THE INTERNATIONAL CATASTROPHE OF 1914[1]

§ 1. The Armed Peace before the Great War. § 2. Imperial Germany. § 3. The Spirit of Imperialism in Britain and Ireland. § 4. Imperialism in France, Italy, and the Balkans. § 5. Russia a Grand Monarchy. § 6. The United States and the Imperial Idea. § 7. The Immediate Causes of the Great War. § 8. A Summary of the Great War up to 1917. § 9. The Great War from the Russian Collapse to the Armistice. § 10. The Political, Economical, and Social Disorganization Caused by the War. § 11. President Wilson and the Problems of Versailles. § 12. Summary of the First Covenant of the League of Nations. § 13. A General Outline of the Treaties of 1919 and 1920. § 14. A Forecast of the "Next War." § 15. The State of Men's Minds in 1920.

§ 1

FOR thirty-six years after the Treaty of San Stefano and the Berlin Conference, Europe maintained an uneasy peace within its borders; there was no war between any of the leading states during this period.
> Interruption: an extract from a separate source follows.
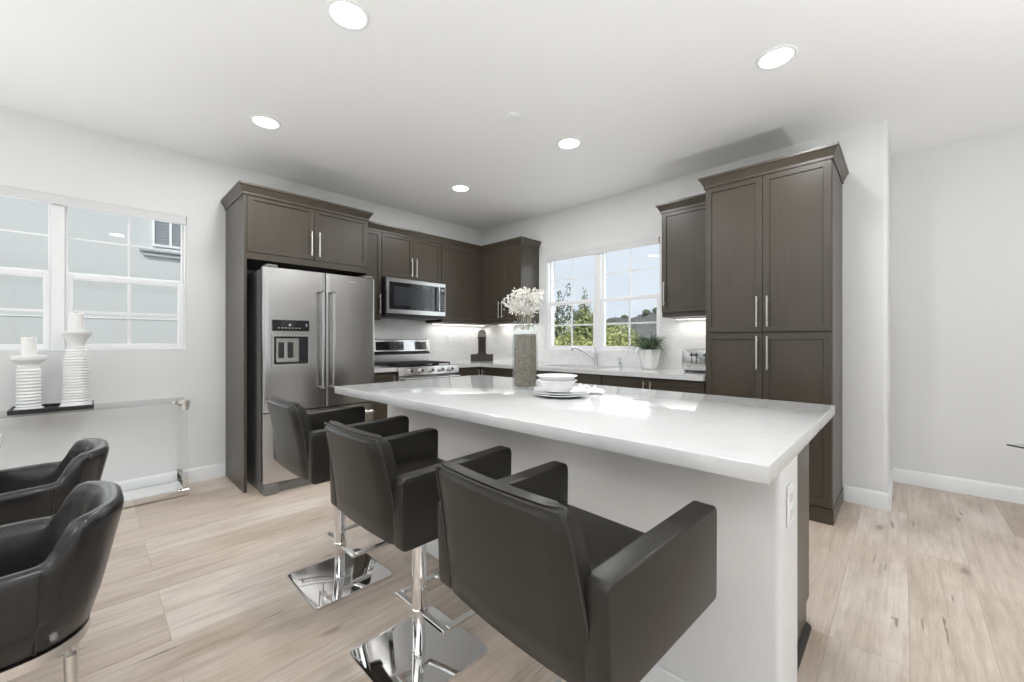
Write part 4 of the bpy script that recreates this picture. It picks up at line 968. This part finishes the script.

They jostled, browbeat, and threatened one another, but they did not come to actual hostilities. There was a general realization after 1871 that modern war was a much more serious thing than the professional warfare of the eighteenth century, an effort of peoples as a whole that might strain the social fabric very severely, an adventure not to be rashly embarked

  1. A very good book for the expansion of this chapter is Stearns Davis' (with Anderson and Tyler) Armed Peace, a history of Europe from 1870 to 1914. Even more illuminating is G. P. Gooch's History of Our Time (1885-1911). This is quite a tiny book, but very clear and thorough. It was revised in its present form in February, 1914, so that its title is misleading; it comes up to 1914. It contains an excellent student's bibliography.